Schon mein Opa wollte nie weg aus Berlin. In den 60er Jahren (glaub ich) hat ihm mal ein Arbeitskollege vorgeschlagen, gemeinsam nach Kanada auszuwandern. Mein Opa hat mit den Worten abgelehnt: „Mensch, wat soll ick denn in Kanada?!“ Und 60 Jahre später sitzt seine Enkelin in ihren abschließbaren 18 Quadratmeter auf einem 90-Zentimeter breiten Einzelbett und fragt sich: „Mensch, wat soll ick denn in München?“
Die Antwort lautet: Der 9live-Hot-Button namens „Zukunftsängste“ hat wieder zugeschlagen!
Und als Konsequenz habe ich mich dann also – wie schon so unendlich oft in meinem Leben – umgesehen, was der deutschsprachige Bildungs- und Arbeitsmarkt hinsichtlich beruflicher Zukunft und Rente (hahahahaha) noch so für mich bereithält.
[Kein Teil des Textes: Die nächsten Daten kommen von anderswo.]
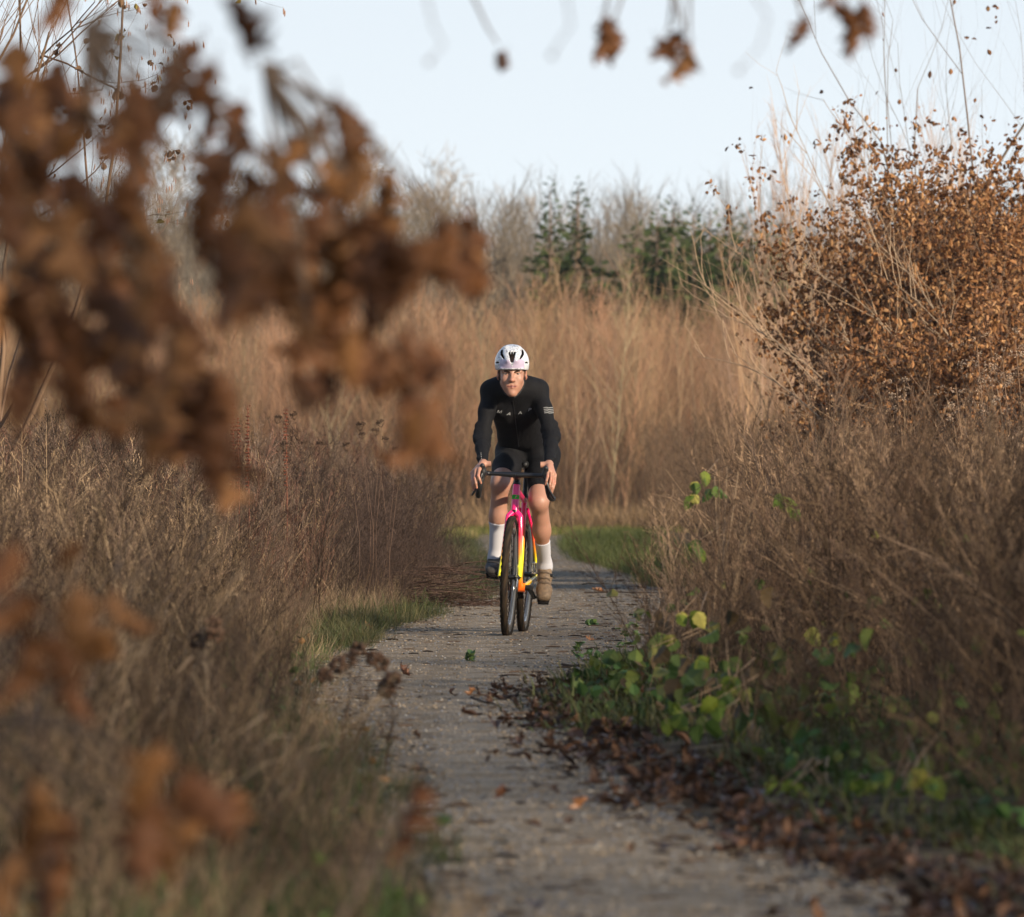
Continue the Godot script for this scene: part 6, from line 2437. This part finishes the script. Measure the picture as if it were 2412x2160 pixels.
func jersey_print(jer: Node3D, j: Field) -> void:
	var white := mat("white_print", Color(0.43, 0.43, 0.42), 0.6)
	# chest lettering: four slanted letters spread over the chest
	var spots := [["M", 1176.5, 968.0, -0.16], ["A", 1199.0, 973.0, -0.05], ["A", 1225.5, 970.5, 0.10], ["P", 1248.5, 963.0, 0.14]]
	for e in spots:
		var tm := TextMesh.new()
		tm.text = e[0]
		var fo := SystemFont.new()
		fo.font_names = PackedStringArray(["Droid Sans"])
		fo.font_weight = 400
		tm.font = fo
		tm.font_size = 64
		tm.pixel_size = 0.00040
		tm.depth = 0.0015
		var p0 := at(e[1], e[2], 39.9)
		var p := j.hit(p0, Vector3(0, 0, -1), 0.9)
		var nn := j.slope(p)
		if nn.z < 0.2:
			nn = Vector3(0, -0.3, 0.95).normalized()
		var side := Vector3.UP.cross(nn).normalized()
		side = side.rotated(nn, e[3])
		var up := nn.cross(side)
		var o := obj("chest_letter", tm, white, jer)
		# wide, slanted letters
		o.transform = Transform3D(Basis(side * 1.45, (up + side * 0.35) * 0.95, nn), p + nn * 0.0012)
	# four white wavy bars on the left sleeve
	for k in 4:
		var b := Shape.new()
		var pts := []
		for q in 9:
			var x := lerpf(1281.0, 1303.5, q / 8.0) + k * 0.6
			var y := 959.0 + k * 4.1 - (q / 8.0) * 2.6 + (1.8 if q >= 4 else 0.0)
			var p := j.hit(at(x, y, 39.9), Vector3(0, 0, -1), 0.9)
			pts.append(p)
		for q in 8:
			var nn := j.slope((pts[q] + pts[q + 1]) * 0.5)
			var t: Vector3 = (pts[q + 1] - pts[q])
			var up := nn.cross(t.normalized()) * 0.0021
			var a: Vector3 = pts[q] + nn * 0.0015
			var c: Vector3 = pts[q + 1] + nn * 0.0015
			b.quad(a - up, a + up, c + up, c - up, Color.WHITE)
			b.quad(a - up, c - up, c + up, a + up, Color.WHITE)
		obj("sleeve_bar", b.mesh(), white, jer)
	# small dashes down the right cuff, and the zip
	for k in 5:
		var p := j.hit(at(1117.5 + k * 1.2, 1067.0 + k * 4.2, 39.9), Vector3(0.15, 0, -1).normalized(), 0.9)
		var b := Shape.new()
		b.ball(p, Vector3(0.0022, 0.0028, 0.0022), Basis.IDENTITY, 4, 6, Color.WHITE)
		obj("cuff_mark", b.mesh(), white, jer)
	var zp := []
	for k in 16:
		zp.append(j.hit(at(1208.0 + k * 0.95, 942.0 + k * 7.3, 39.9), Vector3(0, 0, -1), 0.95) + Vector3(0, 0, 0.001))
	var zs := Shape.new()
	var zr := []
	for k in 16:
		zr.append(0.0022)
	zs.tube(zp, zr, 5, Color.WHITE)
	obj("zip", zs.mesh(), mat("zip_black", Color(0.012, 0.012, 0.013), 0.4), jer)


func shoe(root: Node3D, s: int, ball_: Vector3, an: Vector3, brown: bool) -> void:
	var B := bike_frame()
	var fw := B.basis.z
	var dirn := (fw * cos(0.62) - Vector3.UP * sin(0.62)).normalized() if s == 1 else (fw * cos(0.10) - Vector3.UP * sin(0.10)).normalized()
	var sd := B.basis.x
	var up := dirn.cross(sd).normalized()
	if up.y < 0.0:
		up = -up
	var outw := sd * (1.0 if s == 1 else -1.0)
	var base := ball_ + outw * 0.005 - up * 0.004
	var F2 := func(a: float, x: float, h: float): return base + dirn * a + sd * x + up * h
	var lo: Vector3 = F2.call(0, 0, 0.04) - Vector3.ONE * 0.24
	var f := Field.new(lo, lo + Vector3.ONE * 0.48, 0.0062)
	# upper
	f.cone(F2.call(0.055, 0.006, 0.028), F2.call(0.0, 0.004, 0.036), 0.028, 0.036, 0.02)
	f.cone(F2.call(0.06, -0.014, 0.026), F2.call(0.0, -0.018, 0.032), 0.024, 0.028, 0.02)
	f.cone(F2.call(0.06, 0.018, 0.026), F2.call(0.0, 0.02, 0.032), 0.023, 0.028, 0.02)
	f.cone(F2.call(0.0, 0.0, 0.040), F2.call(-0.075, 0.0, 0.062), 0.036, 0.036, 0.02)
	f.cone(F2.call(-0.07, 0.0, 0.045), F2.call(-0.16, 0.0, 0.05), 0.034, 0.033, 0.02)
	f.cone(F2.call(-0.08, 0.0, 0.065), an + Vector3(0, 0.004, 0), 0.040, 0.042, 0.02)
	f.trim(an + Vector3(0, 0.012, 0.0), (up * 0.85 - dirn * 0.1).normalized() if s == 1 else Vector3(0, 0.93, 0.2).normalized())
	f.trim(F2.call(0, 0, 0.006), -up)
	var sh := Shape.new()
	f.net(sh, Color.WHITE)
	var nz := FastNoiseLite.new()
	nz.seed = 4 + s
	nz.frequency = 45.0
	nz.fractal_octaves = 3
	var c0 := Color(0.135, 0.092, 0.055) if brown else Color(0.035, 0.031, 0.028)
	var c1 := Color(0.20, 0.135, 0.08) if brown else Color(0.06, 0.052, 0.045)
	sh.tint(func(p: Vector3, _c: Color): return c0.lerp(c1, clampf(nz.get_noise_3dv(p) * 1.6 + 0.5, 0, 1)))
	var o := obj("shoe", sh.mesh(), mat("muddy_leather", Color.WHITE, 0.7, true), root)
	o.set_meta("label", "left shoe caked in pale brown mud" if brown else "dark right shoe")
	# sole with cleats
	var so := Field.new(lo, lo + Vector3.ONE * 0.48, 0.0065)
	so.cone(F2.call(0.06, 0.0, 0.002), F2.call(-0.02, 0.0, 0.0), 0.036, 0.041, 0.02)
	so.cone(F2.call(-0.02, 0.0, 0.0), F2.call(-0.16, 0.0, 0.004), 0.038, 0.032, 0.02)
	so.trim(F2.call(0, 0, 0.010), up)
	so.trim(F2.call(0, 0, -0.010), -up)
	var ss := Shape.new()
	so.net(ss, Color.WHITE)
	for k in 6:
		ss.box(Transform3D(Basis(sd, up, dirn), F2.call([0.07, 0.03, -0.03, 0.07, 0.03, -0.03][k], -0.024 if k < 3 else 0.024, -0.013)), Vector3(0.014, 0.012, 0.016), Color.WHITE, 0.002)
	obj("sole", ss.mesh(), mat("sole_rubber", Color(0.014, 0.012, 0.011), 0.8), o)
	# straps across the instep and the dial on the outside
	for k in 3:
		var a: float = [-0.002, -0.036, -0.068][k]
		var pts := []
		for q in 11:
			var x := lerpf(-0.042, 0.042, q / 10.0)
			var from: Vector3 = F2.call(a - absf(x) * 0.25, x, 0.15)
			pts.append(f.hit(from, -up, 0.2) + up * 0.0012)
		var st := Shape.new()
		var wd := []
		for q in 11:
			wd.append(0.015)
		st.ribbon(pts, wd, dirn, Color.WHITE)
		var rib := PackedVector3Array()
		for p in pts:
			rib.append(p)
		st.tube([pts[1] + dirn * 0.008, pts[5] + dirn * 0.008, pts[9] + dirn * 0.008], [0.0014, 0.0014, 0.0014], 5, Color.WHITE)
		obj("strap", st.mesh(), mat("strap_brown" if brown else "strap_dark", Color(0.11, 0.075, 0.045) if brown else Color(0.03, 0.027, 0.024), 0.7), o)
	var dl := Shape.new()
	var dp := f.hit(F2.call(-0.07, 0.09 * (1.0 if s == 1 else -1.0), 0.085), -outw, 0.12)
	dl.tube([dp - outw * 0.004, dp + outw * 0.010], [0.011, 0.009], 12, Color.WHITE, Color(-1, 0, 0), true)
	obj("dial", dl.mesh(), mat("dial_black", Color(0.012, 0.012, 0.012), 0.5), o)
Hab auch was gefunden. Ich meine, ich finde immer was. Kulturjournalismus. Das ist es. Diesmal wirklich. Diesmal zieh ich durch! Ganz sicher. Vor wenigen Wochen habe ich mich auf einen Studienplatz beworben. Und nach bestandener Eignungsprüfung werde ich nun, in nur wenigen Tagen, mit meinem Masterstudium im Fach Kulturjournalismus an der Hochschule für Musik und Theater München beginnen.
Als nächstes steht mir das Abenteuer „Bürgeramt“ bevor. Werde ich es schaffen mich umzumelden? Werde ich von einer Staatsbediensteten zur Sau gemacht, weil ich es nicht schnell genug nach Aufruf meiner Nummer in das richtige Zimmer geschafft habe? Oder sind das alles nur Sorgen, die man sich in Berlin machen muss und in München bekommt man beim Bürgeramt einen Cappuccino angeboten?
Stay tuned und komm mit, komm mit mir ins Abenteuerland München, Studium und Bürgeramt.
P.S. So viel schon mal vorab: Überhaupt einen Termin beim Münchner Bürgeramt zu ergattern, hat mir auf jeden Fall warme Zuhausegefühle bereitet.